Abstract

Several practical applications in fluid mechanics have the interest to reduce energy dissipation by reducing the drag or pressure drop. An example of a solution is to turn the wetted surface into a super-hydrophobic surface (SHS). However, the whole surface coated may adversely affect some regions, depreciating the fluid flow. Furthermore, an SHS may not be cheap, being important to decide which regions to prioritize. Thus, in this work, the topology optimization method is applied to obtain an optimized design of SHS distribution. Derivation of the discrete adjoint problem applied to super-hydrophobic modeling is shown. The numerical implementation is done by using a computational fluid dynamics (CFD) code based on the finite volume method (FVM) as the primal and the adjoint solver, and the internal point optimization algorithm (IPOPT) as the optimizer. The SHS behavior is simplified by adopting the slip length model. Two test cases are presented: internal and external flows. For internal flow case, a stretched-S pipe is used, aiming to reduce the pressure drop; for external flow case, the foil NACA0015 is analyzed, aiming to reduce the drag.
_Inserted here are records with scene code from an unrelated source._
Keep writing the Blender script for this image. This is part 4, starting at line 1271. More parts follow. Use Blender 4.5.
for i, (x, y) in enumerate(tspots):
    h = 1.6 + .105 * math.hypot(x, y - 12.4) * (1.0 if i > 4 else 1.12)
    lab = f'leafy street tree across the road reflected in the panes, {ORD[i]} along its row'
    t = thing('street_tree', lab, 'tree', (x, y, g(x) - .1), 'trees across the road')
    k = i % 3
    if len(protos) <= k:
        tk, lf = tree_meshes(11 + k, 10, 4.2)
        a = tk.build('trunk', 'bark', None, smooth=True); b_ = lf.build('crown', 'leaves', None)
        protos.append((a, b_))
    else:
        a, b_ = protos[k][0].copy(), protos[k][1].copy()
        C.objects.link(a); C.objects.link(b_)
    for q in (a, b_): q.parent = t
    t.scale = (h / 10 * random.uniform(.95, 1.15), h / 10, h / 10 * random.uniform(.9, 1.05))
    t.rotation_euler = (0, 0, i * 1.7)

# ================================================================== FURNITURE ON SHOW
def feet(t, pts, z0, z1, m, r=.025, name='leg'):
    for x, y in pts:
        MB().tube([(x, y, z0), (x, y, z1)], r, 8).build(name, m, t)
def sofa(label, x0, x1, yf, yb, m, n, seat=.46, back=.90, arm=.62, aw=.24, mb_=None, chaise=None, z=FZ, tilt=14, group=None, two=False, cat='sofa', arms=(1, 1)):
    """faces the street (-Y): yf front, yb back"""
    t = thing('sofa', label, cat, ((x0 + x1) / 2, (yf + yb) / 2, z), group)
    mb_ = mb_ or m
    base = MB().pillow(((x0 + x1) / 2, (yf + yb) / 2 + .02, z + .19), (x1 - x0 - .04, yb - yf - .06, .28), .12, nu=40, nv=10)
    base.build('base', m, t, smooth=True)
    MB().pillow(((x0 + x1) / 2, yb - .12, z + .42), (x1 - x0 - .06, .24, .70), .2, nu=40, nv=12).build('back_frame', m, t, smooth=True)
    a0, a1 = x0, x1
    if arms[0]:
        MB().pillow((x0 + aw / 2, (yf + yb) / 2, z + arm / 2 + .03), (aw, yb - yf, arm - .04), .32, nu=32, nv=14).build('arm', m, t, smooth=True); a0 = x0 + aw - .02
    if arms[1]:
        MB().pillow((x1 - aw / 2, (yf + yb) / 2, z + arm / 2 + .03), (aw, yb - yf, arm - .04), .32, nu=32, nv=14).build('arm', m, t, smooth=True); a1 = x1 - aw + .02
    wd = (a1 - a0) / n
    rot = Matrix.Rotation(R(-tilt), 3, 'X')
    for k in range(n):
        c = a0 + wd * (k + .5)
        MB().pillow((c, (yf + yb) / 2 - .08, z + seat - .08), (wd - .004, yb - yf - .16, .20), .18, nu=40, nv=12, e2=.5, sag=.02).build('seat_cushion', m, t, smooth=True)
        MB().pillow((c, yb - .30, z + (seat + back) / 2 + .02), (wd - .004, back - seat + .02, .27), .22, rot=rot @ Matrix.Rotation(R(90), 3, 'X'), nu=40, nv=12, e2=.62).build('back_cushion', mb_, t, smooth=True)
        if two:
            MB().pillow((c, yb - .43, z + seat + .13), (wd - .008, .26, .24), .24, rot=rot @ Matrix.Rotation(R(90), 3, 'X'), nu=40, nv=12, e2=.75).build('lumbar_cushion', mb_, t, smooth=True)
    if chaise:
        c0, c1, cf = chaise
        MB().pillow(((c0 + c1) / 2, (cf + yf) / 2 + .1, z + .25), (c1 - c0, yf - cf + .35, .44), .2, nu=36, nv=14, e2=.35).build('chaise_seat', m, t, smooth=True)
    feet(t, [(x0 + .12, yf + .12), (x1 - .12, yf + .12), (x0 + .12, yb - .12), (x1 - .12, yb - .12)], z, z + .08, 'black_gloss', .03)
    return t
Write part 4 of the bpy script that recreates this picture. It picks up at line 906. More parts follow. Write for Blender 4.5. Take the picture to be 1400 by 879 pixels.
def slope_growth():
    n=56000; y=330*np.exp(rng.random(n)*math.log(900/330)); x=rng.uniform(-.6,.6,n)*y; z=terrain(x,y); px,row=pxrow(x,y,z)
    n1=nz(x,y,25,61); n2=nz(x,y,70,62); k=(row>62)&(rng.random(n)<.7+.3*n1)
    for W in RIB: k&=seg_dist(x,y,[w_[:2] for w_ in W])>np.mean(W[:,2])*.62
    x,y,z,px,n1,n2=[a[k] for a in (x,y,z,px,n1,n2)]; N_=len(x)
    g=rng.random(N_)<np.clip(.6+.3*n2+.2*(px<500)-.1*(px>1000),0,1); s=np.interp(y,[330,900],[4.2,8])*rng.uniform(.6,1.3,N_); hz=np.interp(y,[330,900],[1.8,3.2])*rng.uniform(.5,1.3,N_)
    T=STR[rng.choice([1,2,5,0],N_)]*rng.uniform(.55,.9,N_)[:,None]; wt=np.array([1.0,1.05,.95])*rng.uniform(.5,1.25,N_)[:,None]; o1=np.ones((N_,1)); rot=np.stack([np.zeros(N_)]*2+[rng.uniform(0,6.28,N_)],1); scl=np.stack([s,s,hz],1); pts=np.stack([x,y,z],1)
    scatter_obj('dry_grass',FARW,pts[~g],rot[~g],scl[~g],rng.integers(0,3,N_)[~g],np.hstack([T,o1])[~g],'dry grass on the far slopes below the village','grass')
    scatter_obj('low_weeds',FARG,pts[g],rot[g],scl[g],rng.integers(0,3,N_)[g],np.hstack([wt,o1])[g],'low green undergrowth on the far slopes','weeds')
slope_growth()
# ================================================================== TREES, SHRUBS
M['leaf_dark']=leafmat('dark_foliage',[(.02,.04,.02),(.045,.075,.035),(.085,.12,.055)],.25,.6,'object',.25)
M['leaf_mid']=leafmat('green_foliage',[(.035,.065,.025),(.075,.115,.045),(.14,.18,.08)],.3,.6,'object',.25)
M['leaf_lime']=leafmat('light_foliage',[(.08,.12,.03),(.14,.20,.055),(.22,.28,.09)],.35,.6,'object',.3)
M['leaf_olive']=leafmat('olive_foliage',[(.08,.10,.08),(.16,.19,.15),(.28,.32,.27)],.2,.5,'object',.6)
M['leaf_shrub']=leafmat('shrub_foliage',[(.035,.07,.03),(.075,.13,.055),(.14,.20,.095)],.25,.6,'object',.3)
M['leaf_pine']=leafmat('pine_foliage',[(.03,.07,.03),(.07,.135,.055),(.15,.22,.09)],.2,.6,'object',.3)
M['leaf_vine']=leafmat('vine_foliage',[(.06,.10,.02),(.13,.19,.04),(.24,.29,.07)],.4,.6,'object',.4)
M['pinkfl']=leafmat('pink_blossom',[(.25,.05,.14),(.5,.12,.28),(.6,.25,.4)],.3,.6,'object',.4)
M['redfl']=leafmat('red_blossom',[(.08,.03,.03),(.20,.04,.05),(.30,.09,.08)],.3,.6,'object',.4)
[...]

Both cases are assumed to be 2D, steady-state flow, using the properties of water, in a fully turbulent flow, and constrained by a maximum material distribution. Optimized topologies for several surface constraints (maximum amount of SH material used) are obtained, showing the regions to be prioritized based on the surface constraint limit. Additionally, the effects of slip length (the level of hydrophobicity), Reynolds number, and angle of attack are analyzed. The obtained results show that regions to be prioritized in order to reduce the dissipated energy are not always intuitive. Furthermore, depending on the operating condition, a fully SHS case may not be the best option.